Inside Liebherr's wine fridge.
Inside Liebherr’s wine fridge. Jenny McGrath / Digital Trends

Once you figure out whether or not your fridge needs a compressor, you have another choice: The number of zones. Single-zone fridges let you dial in one temperature at a time, while dual-zones have separate compartments. This means you could have one section kept at 55 degrees Fahrenheit for storing and another at 50 degrees Fahrenheit, so you always have ready-to-pour champagne on hand. Though they tend to be more expensive, Haier, for example, has a 12-bottle, dual-zone model for $174.

And while 12 bottles may not seem like a lot, it’s the size of your collection you need to take into consideration. “You don’t want to just jump to the largest unit, because that means the compressor will continue to work to cool the air,” says Dorion. The sweet spot is a fridge that’s about 50 to 70 percent full, she says, because the bottles will act as insulators.

Obviously, you’ll want to take placement into account, too. You can’t just put any old wine fridge outdoors (especially the thermoelectric ones), but you do want the unit to get circulation. There are many under-the-cabinet versions, but you don’t want the unit sitting in the sun. Not only will it have to work overtime if it gets too hot, those UV rays are bad for your bottles. Some models even come with a protective coating on the doors to minimize the sun’s effects.
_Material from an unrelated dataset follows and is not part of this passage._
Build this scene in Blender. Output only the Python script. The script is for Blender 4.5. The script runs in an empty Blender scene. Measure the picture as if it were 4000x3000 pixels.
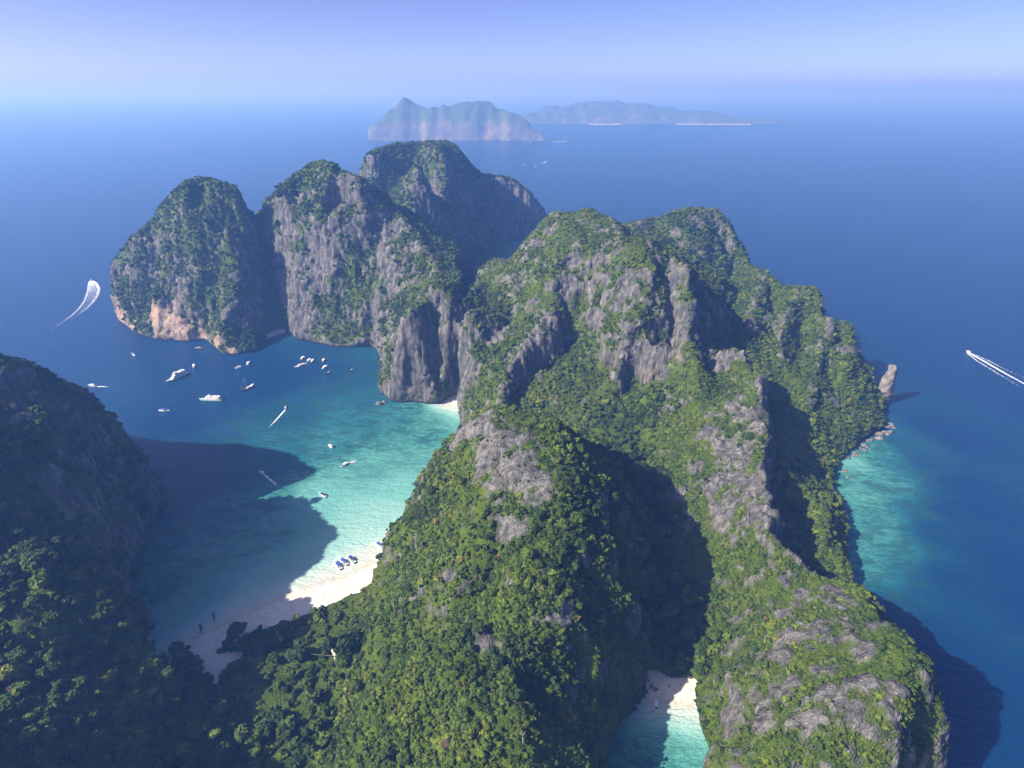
import bpy, bmesh, math, random
import numpy as np
from mathutils import Vector, Matrix
from mathutils.geometry import delaunay_2d_cdt

random.seed(7)
rng = np.random.default_rng(11)
SC = bpy.context.scene
COL = SC.collection
R = math.radians

# ------------------------------------------------------------------ camera
CAM_H = 400.0
FPX = 2309.0                        # focal length for a frame 4000 wide
PITCH = math.atan(1155.0 / 2309.0)
cam_d = bpy.data.cameras.new('camera')
cam = bpy.data.objects.new('camera', cam_d)
COL.objects.link(cam)
cam.location = (0, 0, CAM_H)
cam.rotation_euler = (math.pi / 2 - PITCH, 0, 0)
cam_d.sensor_fit = 'HORIZONTAL'
cam_d.sensor_width = 36.0
cam_d.lens = 36.0 * FPX / 4000.0
cam_d.clip_start = 1.0
cam_d.clip_end = 120000.0
SC.camera = cam

# ------------------------------------------------------------------ light
SUN_EL, SUN_AZ = R(38.0), math.atan2(-0.914, -0.405)      # sun stands to the left, a little behind the viewer
world = bpy.data.worlds.new('World')
SC.world = world
world.use_nodes = True
wn = world.node_tree
bg = wn.nodes['Background']
sky = wn.nodes.new('ShaderNodeTexSky')
sky.sky_type = 'NISHITA'
sky.sun_disc = False
sky.sun_elevation = SUN_EL
sky.sun_rotation = SUN_AZ % (2 * math.pi)
sky.air_density = 0.20
sky.dust_density = 1.0
sky.ozone_density = 1.0
tint = wn.nodes.new('ShaderNodeMix')
tint.data_type = 'RGBA'
tint.blend_type = 'MULTIPLY'
tint.inputs[0].default_value = 1.0
tint.inputs[7].default_value = (1.34, 1.26, 1.56, 1)       # the cool white balance of the picture
wn.links.new(sky.outputs[0], tint.inputs[6])
wn.links.new(tint.outputs[2], bg.inputs[0])
bg.inputs[1].default_value = 0.105
sun_d = bpy.data.lights.new('sun', 'SUN')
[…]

While you can get relatively affordable options when it comes to wine coolers, the sky’s the limit in the other direction, too. Wooden shelves, blue LEDs, locks, mahogany exteriors, and exhaust systems can drive the price of some units to more than a car. “Wine refrigerators tend to be almost artisan in the refrigeration market,” says Doiron. “They’re smaller runs and, in many cases, custom-produced.”

Even if you don’t think a wine fridge is worth the cost, just remember that even your ordinary wine bottles will suffer if you move them from a hot, sun-soaked car to the fridge.